Instructions to follow — Gather all lines with the word "scene" in them.
— BEGIN Data to use —
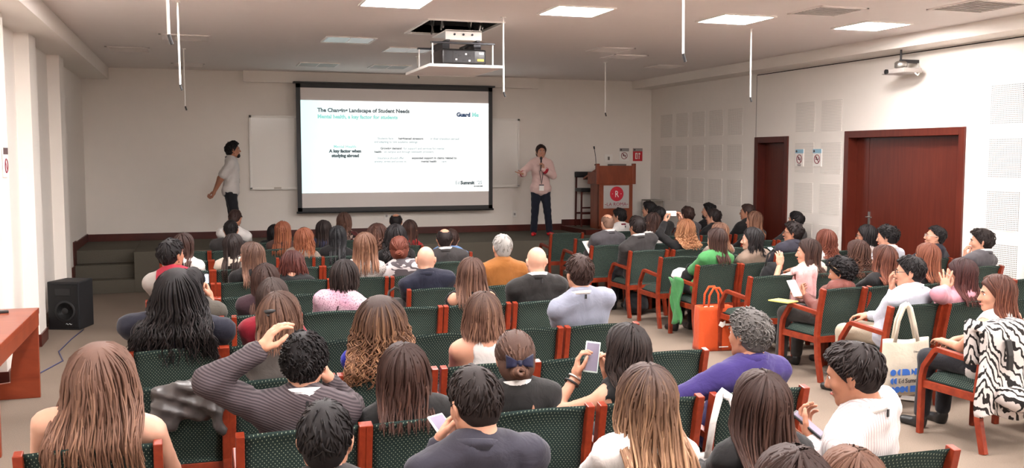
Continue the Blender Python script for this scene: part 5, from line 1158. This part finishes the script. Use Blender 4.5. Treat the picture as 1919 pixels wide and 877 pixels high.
person('bald man in the grey suit', 'bald man in a mid-grey suit holding papers, left edge of the right block', (5.163, 11.720, 1.122), (5.14, 11.84), 8, (4, -8, 0), far=True, sex='m', skin='light', build=1.12, top=('jacket', CL('greysuit')), collar=CL('white'), hairs=dict(st='ring', n=100, r0=0.004, thick=0.004), hcol=HM('stubble'))
person('woman beside the black-suited man', 'woman with straight dark hair between the suited man and the photographing woman', (5.822, 11.720, 1.115), (5.79, 11.84), 11, (23, -4, 0), far=True, sex='f', skin='light', top=('shirt', CL('white')), hairs=dict(st='long', n=150, L_=0.12, amp=0.003, flare=0.1), hcol=HM('dkbrown'))
person('man in the white shirt before the podium', 'dark-haired man in a white shirt directly in front of the podium', (6.266, 13.770, 1.067), (6.26, 13.89), 20, (40, -4, 0), far=True, sex='m', skin='light', top=('shirt', CL('white')), collar=CL('white'), lanyard=CL('wine'), hairs=dict(st='short', n=150, vol=0.01, r0=0.0075, thick=0.016), hcol=HM('black'))
person('man right of the podium', 'dark-haired man seated right of the podium, turned left', (6.781, 13.770, 1.167), (6.80, 13.89), 22, (40, 0, 0), far=True, sex='m', skin='light', face=True, top=('jacket', CL('charcoal')), hairs=dict(st='short', n=160, vol=0.014, r0=0.0075, thick=0.016), hcol=HM('black'))
person('man behind the man right of the podium', 'dark-haired person half hidden right of the podium-side man', (6.446, 12.770, 1.137), (6.57, 12.89), 17, (35, -4, 0), far=True, sex='m', skin='light', top=('jacket', CL('blacksuit')), hairs=dict(st='short', n=150, vol=0.01, r0=0.0075), hcol=HM('black'))
person('man beyond the raised phone', 'man with brown hair just right of the raised phone', (6.922, 12.770, 1.136), (6.93, 12.89), 19, (10, 0, 0), far=True, sex='m', skin='light', top=('jacket', CL('greysuit')), hairs=dict(st='short', n=150, vol=0.008, r0=0.0075), hcol=HM('dkbrown'))
person('bearded man looking left', 'bearded man in black looking left, left one of the pair by the far wall', (7.849, 13.770, 1.123), (7.87, 13.89), 14, (50, 2, 0), far=True, sex='m', skin='light', face=True, beard=HM('black'), top=('shirt', CL('black')), hairs=dict(st='short', n=160, vol=0.012, r0=0.0075), hcol=HM('black'))
person('man close behind the bearded one', 'short-haired man in black close behind the bearded man', (7.353, 12.770, 1.096), (7.33, 12.89), 21, (42, -4, 0), far=True, sex='m', skin='light', top=('shirt', CL('black')), hairs=dict(st='short', n=150, vol=0.008, r0=0.0075), hcol=HM('blackbrown'))
person('man in black by the narrow door', 'short-haired man in black seated beside the narrow door, in profile', (7.939, 12.770, 1.158), (7.92, 12.89), 14, (48, 0, 0), far=True, sex='m', skin='tan', face=True, top=('shirt', CL('black')), hairs=dict(st='short', n=160, vol=0.006, r0=0.0075), hcol=HM('dkbrown'))
person('woman with long hair by the narrow door', 'woman with long light brown hair in front of the man by the narrow door', (7.392, 11.720, 1.105), (7.40, 11.84), 18, (36, -4, 0), far=True, sex='f', skin='light', top=('shirt', CL('black')), hairs=dict(st='long', n=160, L_=0.16, amp=0.003, flare=0.05), hcol=HM('ltbrown'))
LEG = dict(hip=(0, 0, .86), legs=[((-.08, 0, .82), (-.09, .03, .45), (-.09, -.02, .09)), ((.08, 0, .82), (.09, .06, .46), (.10, .08, .09))], feet=(6, -6))
person('standing man in the white shirt', 'standing man in profile with hands behind his back, white short-sleeved shirt and black trousers', (0.546, 15.850, 2.107), (0.49, 15.85), -90, (-88, 2, 0), sex='m', skin='tan', face=True, beard=HM('black'), z0=.6, legs=LEG, top=('shirt', CL('white'), dict(sl=1)), collar=CL('white'), lanyard=CL('navyblue'), arms=(dict(l=(-.05, -.24, .86), pose='grip', f=(.3, -.3, -.8), palm=(0, -1, 0), hint=(-1, -.5, .1)), dict(l=(.05, -.25, .84), pose='grip', f=(-.3, -.3, -.8), palm=(0, -1, 0), hint=(1, -.5, .1))), hairs=dict(st='short', n=240, vol=0.014, r0=0.0065, thick=0.016), hcol=HM('black'))
LEGW = dict(hip=(0, 0, .84), hem=.062, legs=[((-.08, 0, .80), (-.12, .02, .44), (-.16, -.02, .09)), ((.08, 0, .80), (.10, .02, .44), (.12, -.02, .09))], feet=(20, -12))
person('presenter with the microphone', 'woman presenter in a pink and white shirt, jeans and red shoes, speaking into a microphone', (5.787, 16.050, 2.091), (5.78, 16.05), 165, (172, -2, 0), sex='f', skin='light', face=True, z0=.6, legs=LEGW, trous=CL('jeans'), shoes=plain('shoe_red', srgb(200, 30, 40), .4), top=('shirt', CL('pinkwhite'), dict(g=.022)), collar=CL('blackprint'), lanyard=CL('blackprint'), arms=(dict(l=(-.03, .22, 1.18), pose='grip', f=(.0, .1, 1), palm=(.9, .2, 0), hint=(-1, -.3, -.8)), dict(l=(.31, .20, 1.10), pose='open', f=(.8, .4, .15), palm=(-.2, 0, 1), hint=(1, -.4, -.8))), hairs=dict(st='bun', n=200, r0=0.006), hcol=HM('dkbrown'))

# ------------------------------------------------------------------ chairs in their rows
ROWS = {'main': [3.05, 4.12, 5.12, 6.1, 7.25, 8.25, 9.2, 10.3, 11.3, 12.4, 13.4], 'right': [5.05, 6.15, 7.15, 8.1, 9.15, 10.0, 10.8, 11.6, 12.65, 13.65]}
taken = []
for who, hip, yaw in WHO:
    if 'presenter' in who or who.startswith('standing man'): continue
    x, y = hip[0], hip[1]-.24
    if any(abs(x-a) < .45 and abs(y-b_) < .3 for a, b_ in taken): y -= .0
    taken.append((x, y))
    chair(x, y, 'green dotted armchair holding the '+' '.join(who.split()[:10]), 0 if x < 4 else min(yaw, 10)*.4)
ORD = ['nearest', 'second', 'third', 'fourth', 'fifth', 'sixth', 'seventh', 'eighth', 'ninth', 'tenth', 'eleventh']
def empties(block, cols, rows):
    for i, y in enumerate(ROWS[block]):
        if i not in rows: continue
        for j, x in enumerate(cols):
            if any(abs(x-a) < .50 and abs(y-b_) < .42 for a, b_ in taken): continue
            taken.append((x, y))
            chair(x, y, 'empty green dotted armchair, %s row from camera, %s seat of the %s block' % (ORD[i], ORD[j].replace('nearest', 'first'), 'left' if block == 'main' else 'right'))
empties('main', [-.15, .40, .965, 1.52, 2.08, 2.645], range(1, 10))
empties('right', [5.34, 5.91, 6.48, 7.05, 7.62], range(0, 10))
tag(chair(8.16, 6.15, ''), 'empty armchair with green back at the right edge of the photo')

# ------------------------------------------------------------------ things people carry
M_glassblk = plain('phone_glass', (.02, .022, .03), .12)
def phone(loc, M3, case, scr, label, w_=.075, h_=.155):
    r = empty('smartphone', loc, 0, label, 'phone'); r.rotation_euler = M3.to_euler()
    MB().bx(-w_/2, w_/2, -.004, .005, -h_/2, h_/2).obj('case', case, r, .004)
    MB().bx(-w_/2+.006, w_/2-.006, -.0055, -.003, -h_/2+.008, h_/2-.008).obj('display', scr, r)
    return r
RZ = lambda a: Matrix.Rotation(math.radians(a), 3, 'Z'); RX = lambda a: Matrix.Rotation(math.radians(a), 3, 'X'); RY = lambda a: Matrix.Rotation(math.radians(a), 3, 'Y')
scr_on = emis('display_blue', (.45, .68, .95), .9); scr_dim = plain('display_grey', srgb(130, 124, 142), .15); M_teal = plain('case_mint', srgb(196, 214, 210), .4); M_wcase = plain('case_white', srgb(230, 228, 230), .35)
phone((1.86, 4.4, 0.997), RZ(-14) @ RX(-12) @ RY(8), M_teal, scr_dim, 'smartphone in a pale case held up by the dark-haired woman in a vest')
phone((-0.012, 7.4, 1.101), RZ(8) @ RY(90), M_black, scr_on, 'smartphone with a glowing display raised at the left')
phone((0.847, 3.38, 0.99), RZ(30) @ RX(-50), M_wcase, scr_dim, 'white smartphone in the hand of the man in navy blazer')
phone((2.445, 3.42, 0.865), RZ(40) @ RX(-55), M_black, scr_dim, 'dark smartphone in the hands of the man in the striped shirt')
phone((5.806, 11.14, 1.269), RZ(-20) @ RY(90), M_wcase, M_wcase, 'white smartphone held by the photographing woman', .065, .13)
phone((6.86, 10.4, 0.821), RZ(20) @ RX(-60), M_wcase, M_wcase, 'white smartphone held up beside the narrow door')
def at(p, d): return (p[0]+d[0], p[1]+d[1], p[2]+d[2])
# presenter's microphone and badge
r = empty('handheld_microphone', (5.723, 15.87, 1.913), 0, 'black handheld microphone raised to the presenter mouth', 'microphone')
MB().tube([(0, 0, -.16), (0, -.005, .03)], [.011, .014], 12).obj('handle', M_black, r, 0, True); MB().lathe([(.012, .03), (.023, .045), (.025, .065), (.015, .085), (.004, .09)], 14).obj('grille', M_dkmet, r, 0, True)
# orange shopping bag
def bag(name, loc, rz, w_, d_, h_, mat, label, hm, hl=.16, tilt=.0):
    r = empty(name, loc, math.radians(rz), label, 'bag')
    g = np.random.default_rng(3); V = []; nx, nz = 10, 10
    def ringp(t, u):
        s = u*4; k = int(s) % 4; q = s-int(s); cx_ = w_/2*(1-.05*t); cy_ = d_/2*(1-.35*t)
        p = [(-cx_+2*cx_*q, -cy_), (cx_, -cy_+2*cy_*q), (cx_-2*cx_*q, cy_), (-cx_, cy_-2*cy_*q)][k]
        wob = .012*math.sin(7*t+9*u*2*PI/2)*(t > .05)
        return (p[0]*(1+wob), p[1]*(1+2*wob)+.006*math.sin(13*u+5*t), t*h_)
    n = 24; b = MB(); vs = [ringp(i/nz, j/n) for i in range(nz+1) for j in range(n)]
    vs += [(x*.94, y*.94, z) for x, y, z in vs]
    k = (nz+1)*n
    fs = [(i*n+j, i*n+(j+1) % n, (i+1)*n+(j+1) % n, (i+1)*n+j) for i in range(nz) for j in range(n)]
    fs += [(k+i*n+j, k+(i+1)*n+j, k+(i+1)*n+(j+1) % n, k+i*n+(j+1) % n) for i in range(nz) for j in range(n)]
    fs += [(nz*n+j, nz*n+(j+1) % n, k+nz*n+(j+1) % n, k+nz*n+j) for j in range(n)]
    fs += [tuple(range(n))[::-1], tuple(k+j for j in range(n))]
    b.add(vs, fs); b.obj('body', mat, r, 0, True)
    for y in (-d_*.3, d_*.3):
        MB().bar([(-w_*.22, y, h_-.03), (-w_*.20, y, h_+hl*.6), (-w_*.08, y, h_+hl), (w_*.08, y, h_+hl), (w_*.20, y, h_+hl*.6), (w_*.22, y, h_-.03)], .004, .022, 0, (0, 1, 0)).obj('handle', hm, r, 0, True)
    return r
r = bag('shopping_bag', (5.06, 8.74, 0), -6, .38, .20, .46, CL('orange'), 'bright orange shopping bag standing on the floor in the aisle', CL('orange'), .19)
MB().bx(-.10, .0, -.06, .02, .36, .45).obj('paper', M_white, r); MB().bx(.0, .11, -.03, .05, .36, .44).obj('paper', M_white, r)
MB().prism([(.01, .27), (.03, .31), (.06, .30), (.085, .32), (.085, .27), (.05, .245)], 'Y', -.106, -.100).obj('logo', M_white, r); MB().bx(.09, .15, -.105, -.100, .265, .285).obj('logo', M_white, r)
MB().bx(.02, .12, -.108, -.103, .04, .048).obj('print_line', M_white, r)
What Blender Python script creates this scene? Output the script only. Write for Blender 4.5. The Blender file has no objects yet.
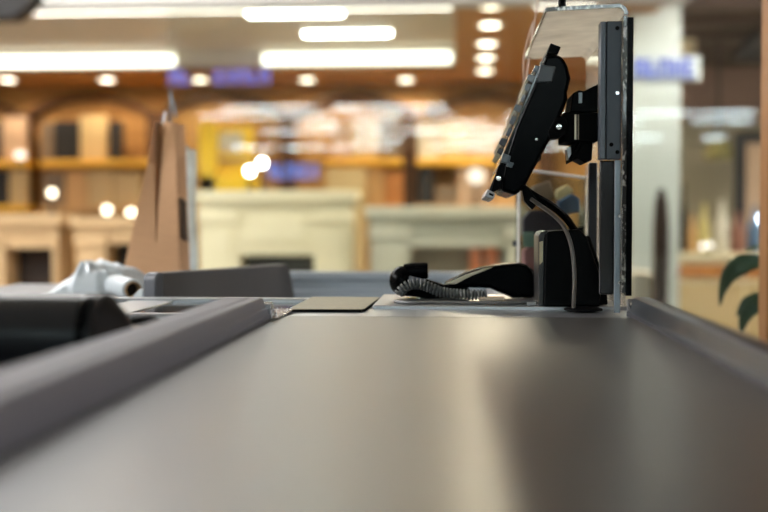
— END Data to use —
Output for this exercise —
Continue the Blender Python script for this scene: part 5, from line 1158. This part finishes the script. Use Blender 4.5. Treat the picture as 1919 pixels wide and 877 pixels high.
What Blender Python script creates this scene? Output the script only. Write for Blender 4.5. The Blender file has no objects yet.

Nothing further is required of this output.